Observation — Among the most intelligent and considered science fiction games ever made

When a mysterious disaster strikes, Emma Fisher is one of a handful of astronauts aboard the space station Observation. Unable to establish communications with the rest of the crew, Emma must rely on the station’s AI, SAM, to survive and to unravel the mystery of what happened.

Cinema has seen a rising trend in intelligent science fiction over the last few years; spearheaded by the likes of Christopher Nolan (Inception, Interstellar) and Denis Villeneuve (Arrival, Blade Runner 2049). Video games have dabbled in these sorts of stories in one form or another, with games like Prey and Oxenfree pushing the boundaries of science fiction narratives. Observation is definitely doing more than dabble. From developer No Code (Stories Untold) and a team with many links to 2014’s Alien: Isolation, Observation is both a chillingly effective science-fiction mystery game and a thoughtful examination of the perspective of the “other” in our future.

SAM communicates with Emma Fisher
Despite the presence of a Response Mode, SAM is not the chattiest AI you ever met.

To deal with the functional first, Observation plays like a first-person puzzle game. The player takes on the role of SAM, the space station’s AI, and, initially at least, they must help Emma fix the station and find out what happened to the rest of the crew. Every module of the station has cameras that SAM can leap into, both to see what’s happening and to wirelessly hack into laptops and systems within those modules. Much of the gameplay in Observation involves leaping from module to module, examining different camera angles and rooting around for these connections that will solve whatever crisis is currently transpiring.

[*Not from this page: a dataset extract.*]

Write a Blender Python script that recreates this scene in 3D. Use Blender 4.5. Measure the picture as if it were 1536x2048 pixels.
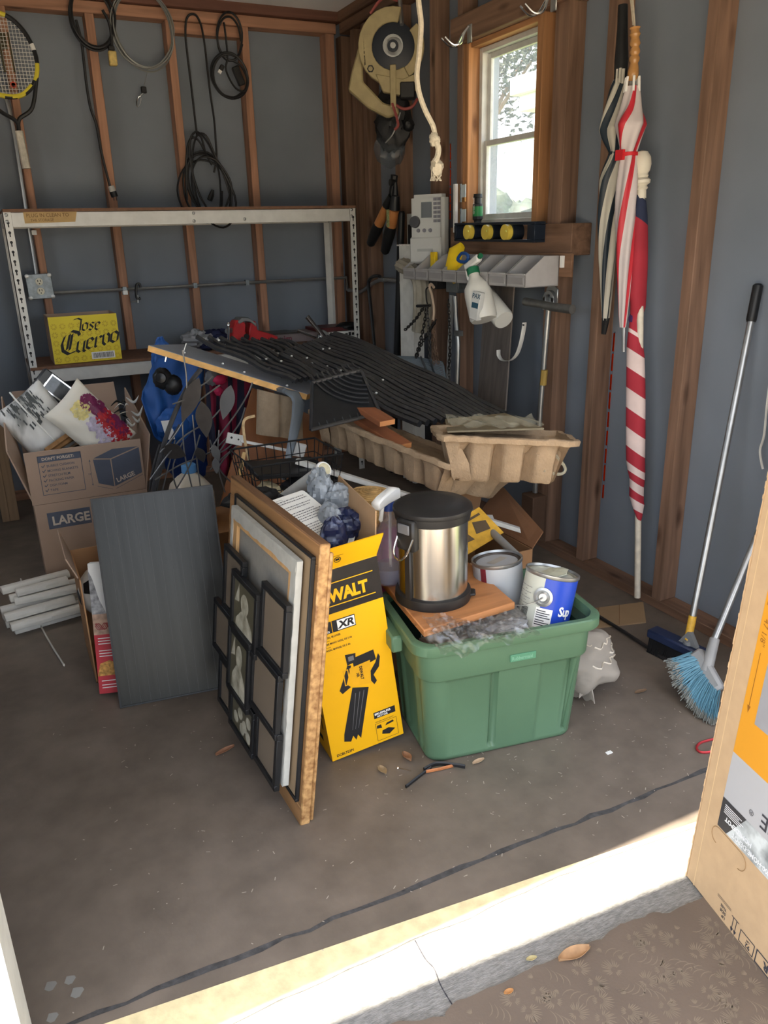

These system interactions take the form of mini-games; ranging from calibrating magnets to stabilise a containment field in a fusion reactor to scanning hazy scanner images for the co-ordinates of other astral bodies. The design of these mini-games is delightful, with each feeling like an only slightly gamified, simplified version of what they might be in real life. A consequence of this can be that they lack challenge. Honestly, more often than not, the challenge is in understanding the interfaces rather than puzzling out the solution. That is no bad thing, it lends the whole game a level of immersion that is both commendable from a design perspective and adds to the story, never once taking the player out of the moment.

One of the mini-games
Somehow, I managed to do this wrong the first time I tried.

These sections of voyeuristic camera-squatting are split by more exploratory moments of gameplay. As well as jumping into the CCTV on the station, SAM can possess floating spheres that allow the player to move around the station freely, as well as outside the station, and access areas that the cameras cannot see. These segments also provide a jolt of a more survival-horror feel as they are a fully first-person perspective in an exceedingly dark and creepy atmosphere. The game as a whole has a very menacing feel and the atmosphere is impeccably observed. Massive credit must go, here, to Omar Khan and Robin Finck for audio work. The pair deliver not only a tense, chilling score but incredible sound design that contribute immensely to the unparalleled immersion of Observation. In case any of this is worrying the more faint-hearted among us, I should clarify at this point that I, personally, am not a fan of horror games particularly and Observation is not a horror game. It is creepy, chilling, tense and atmospheric but there are no cheap jump scares or anything of that ilk here.

As the game goes on, and the story gets weirder and more engrossing, it becomes hard to stop playing Observation. The entire game took me about six hours to play, including some dilly-dallying checking nooks and crannies for the optional voice recordings that add flesh to the bones of the interpersonal relationships of the crew of the Observation. I finished the game across two sittings on the same day and it would benefit from being played in two or three longer sessions to allow the game’s atmosphere to really get its hooks into you. If six hours feels short to you then worry not, it feels pretty much spot-on in the context of the gameplay and the story.

Observation: A wireframe map of the station
The inside of the Observation can be disorientating. Just navigating can be a puzzle in itself.

Personally, I find it hard to pick much in Observation to criticise. Certainly it won’t be for everyone and if the sound of a mini-game and exploration-based approach to gameplay doesn’t excite you then maybe this isn’t the game for you. Having said that I’m going to doff my most pretentious hat here and suggest that Observation is not something that you take on for the gameplay but for the story and the experience. I appreciate that kind of narrative game experience isn’t for everyone but anyone who enjoyed the likes of Stanley Parable, Gone Home, What Remains of Edith Finch or Virginia will be in good hands here; albeit the genre and feel is very different from those examples.

I have no hesitation in giving Observation the seal of approval for anyone but those people for whom the entire genre holds little appeal. It is an excellent example of its type and can stand head and shoulders with the best science fiction stories ever told through the medium of video games. This review is fairly short, mostly because I don’t want to give away any of the narrative twists and turns but please do not mistake that brevity for a lack of depth on the game’s part. Observation is an essential experience for fans of narrative video games and for science fiction fans in general.

Observation is available now for PC on Steam after a year of exclusivity on the Epic games store.  It is also available on PS4.